Possible solutions include sending the QR code by email (actually, some users are always logged into their email accounts as well, so this might be meaningless except for the fact that the QR code will not be available from the attacker’s JS) or prompting the user for their password before displaying the QR code (it is still much easier to type the password on a desktop/laptop computer’s keyboard rather than to type the site address + login or email + password on a mobile device’s virtual keyboard).
Of course, even if you implement such protection, you should still carefully check your website for XSS (and other vulnerabilities, such as SQL injections, CSRF, etc), set the session ID cookies with the HttpOnly flag and so on. For instance, it would be even worse to accidentally let an attacker know the user’s password (if the user is prompted for the password on a page with some attacker’s JS) than just let them obtain a new session (which only means access to the account, without the password being exposed).

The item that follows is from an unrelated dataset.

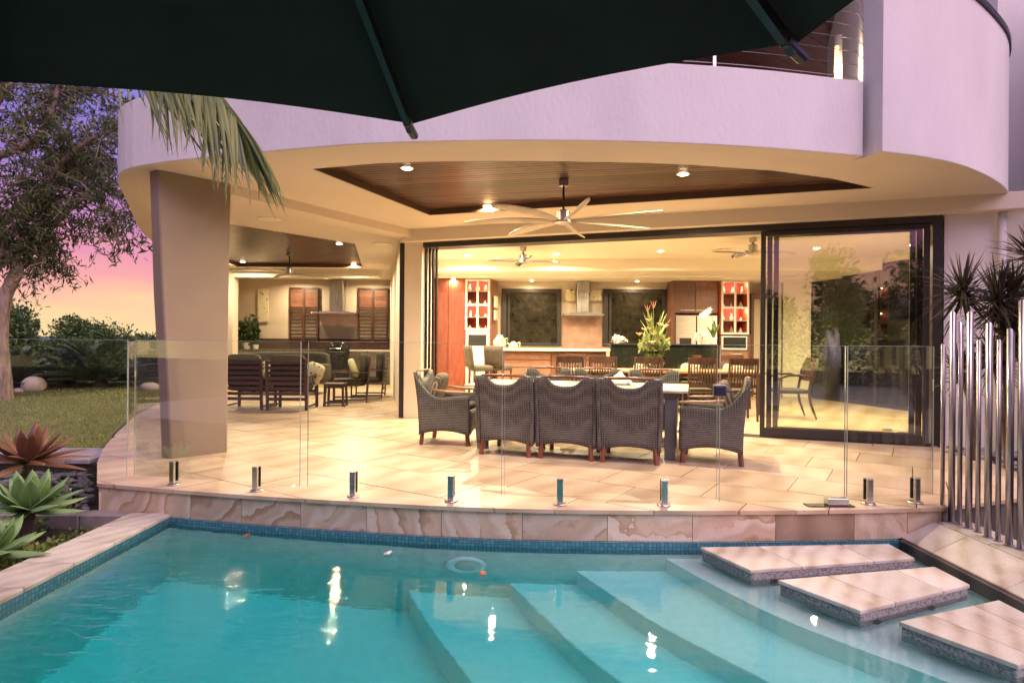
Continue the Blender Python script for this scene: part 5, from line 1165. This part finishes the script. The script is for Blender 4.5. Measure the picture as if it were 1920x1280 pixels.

The general rule here is “think before you do”. Features can be both handy and secure.
If your web server is behind a reverse proxy (like nginx) and you use SSL for your website, please make sure that the upstream (the web server that you use to run your Django website) is being informed about that, so request.is_secure() will act correctly (so the authentication URLs will have correct scheme). You can do that by adding the SECURE_PROXY_SSL_HEADER setting and supplying the corresponding header from the reverse proxy (but don’t forget to always set or strip this header, in all the requests the reverse proxy sends to the upstream: otherwise, say, if your website is available via both HTTP and HTTPS, then a user opening the website via HTTP will be able to set this header at the client side, so request.is_secure() will return True, which is not good from the point of security).